Aujourd’hui, en France, le salariat est encore omniprésent et concerne 9 actifs sur 10. Cette tendance est stable depuis une trentaine d’années et s’observe aussi plus largement dans l’Union européenne.

Même si 85 % des salariés français bénéficient d’un contrat à durée indéterminée, on constate toutefois une précarisation croissante et une diversification à l’intérieur du salariat. Les temps partiels contraints, contrats d’intérim et contrats courts ont explosé ces deux dernières décennies. 87 % des nouvelles embauches en France se font en CDD, contre 55 % en 1982, selon l’INSEE.

L’emploi indépendant explose à l’heure où les entreprises sont réticentes à embaucher et privilégient les missions ponctuelles. Depuis 15 ans en France, la proportion d’indépendants et d’auto-entrepreneurs a augmenté de 25 %, soit cinq fois plus que les salariés.

Le processus d’ubérisation génère des bouleversements sociétaux tant à court terme qu’à long terme.

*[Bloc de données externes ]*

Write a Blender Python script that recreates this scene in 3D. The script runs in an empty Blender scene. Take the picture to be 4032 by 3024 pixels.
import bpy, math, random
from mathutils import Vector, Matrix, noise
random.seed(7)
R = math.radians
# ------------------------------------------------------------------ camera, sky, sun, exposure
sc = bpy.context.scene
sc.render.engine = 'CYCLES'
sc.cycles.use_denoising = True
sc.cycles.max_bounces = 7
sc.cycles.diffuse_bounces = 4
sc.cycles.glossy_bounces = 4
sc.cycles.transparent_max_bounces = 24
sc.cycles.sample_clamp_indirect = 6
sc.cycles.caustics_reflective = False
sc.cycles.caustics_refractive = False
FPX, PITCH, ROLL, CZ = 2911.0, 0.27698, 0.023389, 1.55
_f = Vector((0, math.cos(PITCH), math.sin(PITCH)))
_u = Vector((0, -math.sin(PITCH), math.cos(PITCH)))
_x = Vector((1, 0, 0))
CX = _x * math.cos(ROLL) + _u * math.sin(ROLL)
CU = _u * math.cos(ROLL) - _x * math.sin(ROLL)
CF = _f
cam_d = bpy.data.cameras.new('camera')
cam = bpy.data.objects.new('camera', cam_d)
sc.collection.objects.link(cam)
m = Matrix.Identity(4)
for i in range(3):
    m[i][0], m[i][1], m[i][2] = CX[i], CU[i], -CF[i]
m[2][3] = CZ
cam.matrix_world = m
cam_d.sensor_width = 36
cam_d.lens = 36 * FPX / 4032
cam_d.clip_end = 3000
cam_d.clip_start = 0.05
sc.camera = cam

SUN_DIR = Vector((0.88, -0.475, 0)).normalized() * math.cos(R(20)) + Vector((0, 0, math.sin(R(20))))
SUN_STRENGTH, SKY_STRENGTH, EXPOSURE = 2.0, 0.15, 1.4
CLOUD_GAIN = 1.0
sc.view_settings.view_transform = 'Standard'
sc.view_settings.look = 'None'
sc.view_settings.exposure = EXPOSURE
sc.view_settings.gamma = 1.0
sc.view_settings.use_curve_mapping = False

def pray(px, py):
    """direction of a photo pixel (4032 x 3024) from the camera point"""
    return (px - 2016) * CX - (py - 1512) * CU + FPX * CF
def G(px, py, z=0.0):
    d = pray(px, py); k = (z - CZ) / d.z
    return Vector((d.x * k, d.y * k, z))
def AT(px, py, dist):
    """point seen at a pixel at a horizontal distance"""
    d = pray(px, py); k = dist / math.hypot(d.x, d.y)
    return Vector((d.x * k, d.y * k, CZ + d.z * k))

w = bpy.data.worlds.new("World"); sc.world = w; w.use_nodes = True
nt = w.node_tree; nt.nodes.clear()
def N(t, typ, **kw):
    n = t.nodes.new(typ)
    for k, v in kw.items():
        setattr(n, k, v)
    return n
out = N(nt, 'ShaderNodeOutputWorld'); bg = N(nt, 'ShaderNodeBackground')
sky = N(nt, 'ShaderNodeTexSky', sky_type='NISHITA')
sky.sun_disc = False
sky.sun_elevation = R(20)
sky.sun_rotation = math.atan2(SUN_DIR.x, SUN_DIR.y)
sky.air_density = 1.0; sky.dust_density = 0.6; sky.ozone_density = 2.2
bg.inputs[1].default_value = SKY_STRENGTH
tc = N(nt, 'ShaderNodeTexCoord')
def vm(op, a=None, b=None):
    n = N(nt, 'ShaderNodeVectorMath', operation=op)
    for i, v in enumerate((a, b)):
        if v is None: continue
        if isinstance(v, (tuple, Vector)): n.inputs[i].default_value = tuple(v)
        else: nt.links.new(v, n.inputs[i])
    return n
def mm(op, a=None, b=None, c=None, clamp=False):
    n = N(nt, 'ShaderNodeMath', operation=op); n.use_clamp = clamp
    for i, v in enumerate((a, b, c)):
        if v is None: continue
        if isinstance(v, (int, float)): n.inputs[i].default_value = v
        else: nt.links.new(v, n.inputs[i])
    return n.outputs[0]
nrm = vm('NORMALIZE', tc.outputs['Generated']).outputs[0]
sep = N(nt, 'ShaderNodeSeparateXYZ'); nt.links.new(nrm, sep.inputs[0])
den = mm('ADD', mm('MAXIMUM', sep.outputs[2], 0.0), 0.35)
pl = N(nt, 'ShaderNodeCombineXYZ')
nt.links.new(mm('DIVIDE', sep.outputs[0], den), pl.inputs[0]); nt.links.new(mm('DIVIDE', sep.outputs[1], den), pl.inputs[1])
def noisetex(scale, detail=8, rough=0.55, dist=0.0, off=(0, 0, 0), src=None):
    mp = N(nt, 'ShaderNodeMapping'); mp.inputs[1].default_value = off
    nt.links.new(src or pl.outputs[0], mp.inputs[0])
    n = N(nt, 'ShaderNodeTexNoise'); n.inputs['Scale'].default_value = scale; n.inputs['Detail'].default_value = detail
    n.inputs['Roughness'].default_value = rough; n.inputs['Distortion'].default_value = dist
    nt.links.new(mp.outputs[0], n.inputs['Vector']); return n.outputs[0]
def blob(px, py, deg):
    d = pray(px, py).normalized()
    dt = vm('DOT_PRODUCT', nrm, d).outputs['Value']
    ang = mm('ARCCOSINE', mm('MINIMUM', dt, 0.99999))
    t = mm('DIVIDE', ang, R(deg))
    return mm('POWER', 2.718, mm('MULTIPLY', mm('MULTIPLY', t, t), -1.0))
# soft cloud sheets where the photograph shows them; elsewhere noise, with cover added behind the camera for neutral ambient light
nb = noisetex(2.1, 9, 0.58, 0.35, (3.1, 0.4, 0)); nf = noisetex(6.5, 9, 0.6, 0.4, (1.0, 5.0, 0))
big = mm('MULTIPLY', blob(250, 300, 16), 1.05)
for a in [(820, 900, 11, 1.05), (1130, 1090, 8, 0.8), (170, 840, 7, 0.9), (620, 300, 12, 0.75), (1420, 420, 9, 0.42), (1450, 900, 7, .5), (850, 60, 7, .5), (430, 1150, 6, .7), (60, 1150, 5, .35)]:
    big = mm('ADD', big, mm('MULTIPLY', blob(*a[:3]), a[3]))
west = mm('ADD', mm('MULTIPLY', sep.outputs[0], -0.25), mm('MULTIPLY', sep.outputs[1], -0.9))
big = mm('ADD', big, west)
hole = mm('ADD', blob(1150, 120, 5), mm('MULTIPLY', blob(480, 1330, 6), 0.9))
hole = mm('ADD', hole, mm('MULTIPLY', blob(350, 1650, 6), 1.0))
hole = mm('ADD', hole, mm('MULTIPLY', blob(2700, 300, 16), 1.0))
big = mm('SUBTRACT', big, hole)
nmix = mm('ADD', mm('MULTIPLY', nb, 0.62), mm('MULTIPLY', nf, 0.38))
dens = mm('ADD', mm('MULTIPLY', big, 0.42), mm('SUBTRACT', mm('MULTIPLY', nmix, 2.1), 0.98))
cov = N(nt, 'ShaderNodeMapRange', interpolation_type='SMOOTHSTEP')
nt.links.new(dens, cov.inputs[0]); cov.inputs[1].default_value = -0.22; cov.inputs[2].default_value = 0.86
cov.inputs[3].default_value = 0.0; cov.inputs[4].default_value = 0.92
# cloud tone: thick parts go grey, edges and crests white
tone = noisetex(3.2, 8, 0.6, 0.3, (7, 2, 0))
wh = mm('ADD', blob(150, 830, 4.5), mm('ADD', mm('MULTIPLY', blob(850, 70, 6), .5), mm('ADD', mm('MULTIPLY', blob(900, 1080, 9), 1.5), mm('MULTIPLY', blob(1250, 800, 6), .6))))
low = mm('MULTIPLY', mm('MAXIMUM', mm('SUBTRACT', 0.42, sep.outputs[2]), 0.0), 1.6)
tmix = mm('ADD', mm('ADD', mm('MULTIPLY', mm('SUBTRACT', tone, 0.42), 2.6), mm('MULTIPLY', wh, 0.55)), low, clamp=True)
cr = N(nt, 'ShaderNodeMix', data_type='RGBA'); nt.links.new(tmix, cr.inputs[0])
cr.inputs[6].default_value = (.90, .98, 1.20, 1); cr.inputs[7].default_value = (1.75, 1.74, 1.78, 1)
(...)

L’activité professionnelle se voit de plus en plus individualisée et morcelée (plusieurs métiers exercés en simultané, mix salariat/travail indépendant…).

Les modèles sociaux (financement, couverture), juridiques (droit du travail, statut des prestataires), fiscaux (délocalisation des plates-formes selon les opportunités d’optimisation) doivent s’adapter à cette nouvelle donne.